Material provided:

# # # # #

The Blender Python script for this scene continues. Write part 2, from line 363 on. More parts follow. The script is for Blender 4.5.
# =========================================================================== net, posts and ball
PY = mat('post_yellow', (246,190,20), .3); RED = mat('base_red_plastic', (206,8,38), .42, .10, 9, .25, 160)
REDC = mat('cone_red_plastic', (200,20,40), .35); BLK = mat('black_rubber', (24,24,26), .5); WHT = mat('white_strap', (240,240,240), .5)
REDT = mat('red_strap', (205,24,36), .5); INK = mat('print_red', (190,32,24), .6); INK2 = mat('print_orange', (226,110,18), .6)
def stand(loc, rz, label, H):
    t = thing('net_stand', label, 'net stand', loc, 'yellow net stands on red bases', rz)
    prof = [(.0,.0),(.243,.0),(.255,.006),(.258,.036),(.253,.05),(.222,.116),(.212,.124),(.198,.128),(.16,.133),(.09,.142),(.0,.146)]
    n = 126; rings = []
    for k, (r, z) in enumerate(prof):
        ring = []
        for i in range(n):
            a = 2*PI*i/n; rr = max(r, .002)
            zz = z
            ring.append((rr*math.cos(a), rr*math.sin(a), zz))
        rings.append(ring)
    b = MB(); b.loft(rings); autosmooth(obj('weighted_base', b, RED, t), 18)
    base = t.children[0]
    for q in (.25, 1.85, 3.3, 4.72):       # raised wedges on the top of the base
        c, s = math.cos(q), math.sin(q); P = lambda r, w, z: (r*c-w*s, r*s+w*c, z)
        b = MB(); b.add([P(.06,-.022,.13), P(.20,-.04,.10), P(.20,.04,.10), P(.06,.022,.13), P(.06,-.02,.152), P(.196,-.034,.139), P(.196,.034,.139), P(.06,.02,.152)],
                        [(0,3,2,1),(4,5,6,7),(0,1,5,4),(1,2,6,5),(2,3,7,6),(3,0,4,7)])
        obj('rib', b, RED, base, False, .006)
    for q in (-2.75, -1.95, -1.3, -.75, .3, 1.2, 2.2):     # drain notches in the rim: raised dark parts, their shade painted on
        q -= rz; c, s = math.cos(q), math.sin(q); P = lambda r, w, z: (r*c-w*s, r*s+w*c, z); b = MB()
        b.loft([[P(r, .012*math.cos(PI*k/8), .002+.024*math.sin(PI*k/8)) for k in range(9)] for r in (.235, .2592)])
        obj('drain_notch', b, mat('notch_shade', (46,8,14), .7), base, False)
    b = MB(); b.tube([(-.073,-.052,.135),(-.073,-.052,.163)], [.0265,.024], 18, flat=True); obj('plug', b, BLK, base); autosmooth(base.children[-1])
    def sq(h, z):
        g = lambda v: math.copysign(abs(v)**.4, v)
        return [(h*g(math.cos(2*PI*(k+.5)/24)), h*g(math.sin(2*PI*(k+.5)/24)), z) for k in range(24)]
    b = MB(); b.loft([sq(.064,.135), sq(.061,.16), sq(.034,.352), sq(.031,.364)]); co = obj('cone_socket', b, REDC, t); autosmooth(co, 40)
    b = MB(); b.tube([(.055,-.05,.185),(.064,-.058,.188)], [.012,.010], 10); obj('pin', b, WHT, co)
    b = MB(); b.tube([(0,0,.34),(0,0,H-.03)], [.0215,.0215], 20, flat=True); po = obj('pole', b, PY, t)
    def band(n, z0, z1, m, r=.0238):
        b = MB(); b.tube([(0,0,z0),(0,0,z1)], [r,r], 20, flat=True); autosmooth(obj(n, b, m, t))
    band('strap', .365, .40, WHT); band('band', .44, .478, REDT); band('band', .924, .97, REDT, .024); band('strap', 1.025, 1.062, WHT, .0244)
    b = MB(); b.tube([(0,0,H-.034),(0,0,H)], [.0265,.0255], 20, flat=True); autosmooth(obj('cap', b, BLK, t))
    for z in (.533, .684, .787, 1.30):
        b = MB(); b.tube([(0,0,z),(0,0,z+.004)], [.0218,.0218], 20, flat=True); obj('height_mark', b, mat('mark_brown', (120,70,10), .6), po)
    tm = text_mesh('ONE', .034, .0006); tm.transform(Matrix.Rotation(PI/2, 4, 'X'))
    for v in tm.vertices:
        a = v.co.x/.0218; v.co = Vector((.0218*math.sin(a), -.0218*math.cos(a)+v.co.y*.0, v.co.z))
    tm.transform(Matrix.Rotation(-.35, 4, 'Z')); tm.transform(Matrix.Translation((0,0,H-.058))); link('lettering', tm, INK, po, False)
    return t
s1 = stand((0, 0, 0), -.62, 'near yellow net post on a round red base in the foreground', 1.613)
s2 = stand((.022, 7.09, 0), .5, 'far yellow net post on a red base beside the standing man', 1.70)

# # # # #

Your objective:
From the data above, extract every line in its exact form.

Result of the exercise:
The Blender Python script for this scene continues. Write part 2, from line 363 on. More parts follow. The script is for Blender 4.5.
# =========================================================================== net, posts and ball
PY = mat('post_yellow', (246,190,20), .3); RED = mat('base_red_plastic', (206,8,38), .42, .10, 9, .25, 160)
REDC = mat('cone_red_plastic', (200,20,40), .35); BLK = mat('black_rubber', (24,24,26), .5); WHT = mat('white_strap', (240,240,240), .5)
REDT = mat('red_strap', (205,24,36), .5); INK = mat('print_red', (190,32,24), .6); INK2 = mat('print_orange', (226,110,18), .6)
def stand(loc, rz, label, H):
    t = thing('net_stand', label, 'net stand', loc, 'yellow net stands on red bases', rz)
    prof = [(.0,.0),(.243,.0),(.255,.006),(.258,.036),(.253,.05),(.222,.116),(.212,.124),(.198,.128),(.16,.133),(.09,.142),(.0,.146)]
    n = 126; rings = []
    for k, (r, z) in enumerate(prof):
        ring = []
        for i in range(n):
            a = 2*PI*i/n; rr = max(r, .002)
            zz = z
            ring.append((rr*math.cos(a), rr*math.sin(a), zz))
        rings.append(ring)
    b = MB(); b.loft(rings); autosmooth(obj('weighted_base', b, RED, t), 18)
    base = t.children[0]
    for q in (.25, 1.85, 3.3, 4.72):       # raised wedges on the top of the base
        c, s = math.cos(q), math.sin(q); P = lambda r, w, z: (r*c-w*s, r*s+w*c, z)
        b = MB(); b.add([P(.06,-.022,.13), P(.20,-.04,.10), P(.20,.04,.10), P(.06,.022,.13), P(.06,-.02,.152), P(.196,-.034,.139), P(.196,.034,.139), P(.06,.02,.152)],
                        [(0,3,2,1),(4,5,6,7),(0,1,5,4),(1,2,6,5),(2,3,7,6),(3,0,4,7)])
        obj('rib', b, RED, base, False, .006)
    for q in (-2.75, -1.95, -1.3, -.75, .3, 1.2, 2.2):     # drain notches in the rim: raised dark parts, their shade painted on
        q -= rz; c, s = math.cos(q), math.sin(q); P = lambda r, w, z: (r*c-w*s, r*s+w*c, z); b = MB()
        b.loft([[P(r, .012*math.cos(PI*k/8), .002+.024*math.sin(PI*k/8)) for k in range(9)] for r in (.235, .2592)])
        obj('drain_notch', b, mat('notch_shade', (46,8,14), .7), base, False)
    b = MB(); b.tube([(-.073,-.052,.135),(-.073,-.052,.163)], [.0265,.024], 18, flat=True); obj('plug', b, BLK, base); autosmooth(base.children[-1])
    def sq(h, z):
        g = lambda v: math.copysign(abs(v)**.4, v)
        return [(h*g(math.cos(2*PI*(k+.5)/24)), h*g(math.sin(2*PI*(k+.5)/24)), z) for k in range(24)]
    b = MB(); b.loft([sq(.064,.135), sq(.061,.16), sq(.034,.352), sq(.031,.364)]); co = obj('cone_socket', b, REDC, t); autosmooth(co, 40)
    b = MB(); b.tube([(.055,-.05,.185),(.064,-.058,.188)], [.012,.010], 10); obj('pin', b, WHT, co)
    b = MB(); b.tube([(0,0,.34),(0,0,H-.03)], [.0215,.0215], 20, flat=True); po = obj('pole', b, PY, t)
    def band(n, z0, z1, m, r=.0238):
        b = MB(); b.tube([(0,0,z0),(0,0,z1)], [r,r], 20, flat=True); autosmooth(obj(n, b, m, t))
    band('strap', .365, .40, WHT); band('band', .44, .478, REDT); band('band', .924, .97, REDT, .024); band('strap', 1.025, 1.062, WHT, .0244)
    b = MB(); b.tube([(0,0,H-.034),(0,0,H)], [.0265,.0255], 20, flat=True); autosmooth(obj('cap', b, BLK, t))
    for z in (.533, .684, .787, 1.30):
        b = MB(); b.tube([(0,0,z),(0,0,z+.004)], [.0218,.0218], 20, flat=True); obj('height_mark', b, mat('mark_brown', (120,70,10), .6), po)
    tm = text_mesh('ONE', .034, .0006); tm.transform(Matrix.Rotation(PI/2, 4, 'X'))
    for v in tm.vertices:
        a = v.co.x/.0218; v.co = Vector((.0218*math.sin(a), -.0218*math.cos(a)+v.co.y*.0, v.co.z))
    tm.transform(Matrix.Rotation(-.35, 4, 'Z')); tm.transform(Matrix.Translation((0,0,H-.058))); link('lettering', tm, INK, po, False)
    return t
s1 = stand((0, 0, 0), -.62, 'near yellow net post on a round red base in the foreground', 1.613)
s2 = stand((.022, 7.09, 0), .5, 'far yellow net post on a red base beside the standing man', 1.70)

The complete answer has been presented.